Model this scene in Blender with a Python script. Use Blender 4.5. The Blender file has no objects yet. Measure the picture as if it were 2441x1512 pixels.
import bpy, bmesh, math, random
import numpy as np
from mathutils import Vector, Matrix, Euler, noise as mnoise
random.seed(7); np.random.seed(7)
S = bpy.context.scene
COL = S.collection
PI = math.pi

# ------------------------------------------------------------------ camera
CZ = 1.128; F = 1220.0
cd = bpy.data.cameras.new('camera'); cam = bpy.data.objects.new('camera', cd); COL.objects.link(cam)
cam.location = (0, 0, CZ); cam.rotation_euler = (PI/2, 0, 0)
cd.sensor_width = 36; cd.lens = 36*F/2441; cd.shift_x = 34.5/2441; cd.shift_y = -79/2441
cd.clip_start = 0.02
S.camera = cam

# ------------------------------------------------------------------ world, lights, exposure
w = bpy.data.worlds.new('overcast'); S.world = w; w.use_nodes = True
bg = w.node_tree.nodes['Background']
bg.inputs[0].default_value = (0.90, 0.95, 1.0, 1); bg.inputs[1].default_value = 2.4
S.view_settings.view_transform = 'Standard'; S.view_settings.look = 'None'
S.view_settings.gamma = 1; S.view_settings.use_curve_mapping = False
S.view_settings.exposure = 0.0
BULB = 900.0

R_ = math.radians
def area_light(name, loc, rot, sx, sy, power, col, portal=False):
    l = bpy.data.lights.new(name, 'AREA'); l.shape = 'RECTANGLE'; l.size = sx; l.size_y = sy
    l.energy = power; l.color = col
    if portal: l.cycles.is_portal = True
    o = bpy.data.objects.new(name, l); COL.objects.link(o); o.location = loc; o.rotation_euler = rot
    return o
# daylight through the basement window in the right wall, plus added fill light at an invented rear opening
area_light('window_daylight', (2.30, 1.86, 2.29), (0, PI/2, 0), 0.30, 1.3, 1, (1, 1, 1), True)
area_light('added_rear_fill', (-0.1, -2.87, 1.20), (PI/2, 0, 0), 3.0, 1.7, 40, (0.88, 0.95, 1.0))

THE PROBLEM
Copy the material above verbatim.

RESPONSE TO THIS EXERCISE
Model this scene in Blender with a Python script. Use Blender 4.5. The Blender file has no objects yet. Measure the picture as if it were 2441x1512 pixels.
import bpy, bmesh, math, random
import numpy as np
from mathutils import Vector, Matrix, Euler, noise as mnoise
random.seed(7); np.random.seed(7)
S = bpy.context.scene
COL = S.collection
PI = math.pi

# ------------------------------------------------------------------ camera
CZ = 1.128; F = 1220.0
cd = bpy.data.cameras.new('camera'); cam = bpy.data.objects.new('camera', cd); COL.objects.link(cam)
cam.location = (0, 0, CZ); cam.rotation_euler = (PI/2, 0, 0)
cd.sensor_width = 36; cd.lens = 36*F/2441; cd.shift_x = 34.5/2441; cd.shift_y = -79/2441
cd.clip_start = 0.02
S.camera = cam

# ------------------------------------------------------------------ world, lights, exposure
w = bpy.data.worlds.new('overcast'); S.world = w; w.use_nodes = True
bg = w.node_tree.nodes['Background']
bg.inputs[0].default_value = (0.90, 0.95, 1.0, 1); bg.inputs[1].default_value = 2.4
S.view_settings.view_transform = 'Standard'; S.view_settings.look = 'None'
S.view_settings.gamma = 1; S.view_settings.use_curve_mapping = False
S.view_settings.exposure = 0.0
BULB = 900.0

R_ = math.radians
def area_light(name, loc, rot, sx, sy, power, col, portal=False):
    l = bpy.data.lights.new(name, 'AREA'); l.shape = 'RECTANGLE'; l.size = sx; l.size_y = sy
    l.energy = power; l.color = col
    if portal: l.cycles.is_portal = True
    o = bpy.data.objects.new(name, l); COL.objects.link(o); o.location = loc; o.rotation_euler = rot
    return o
# daylight through the basement window in the right wall, plus added fill light at an invented rear opening
area_light('window_daylight', (2.30, 1.86, 2.29), (0, PI/2, 0), 0.30, 1.3, 1, (1, 1, 1), True)
area_light('added_rear_fill', (-0.1, -2.87, 1.20), (PI/2, 0, 0), 3.0, 1.7, 40, (0.88, 0.95, 1.0))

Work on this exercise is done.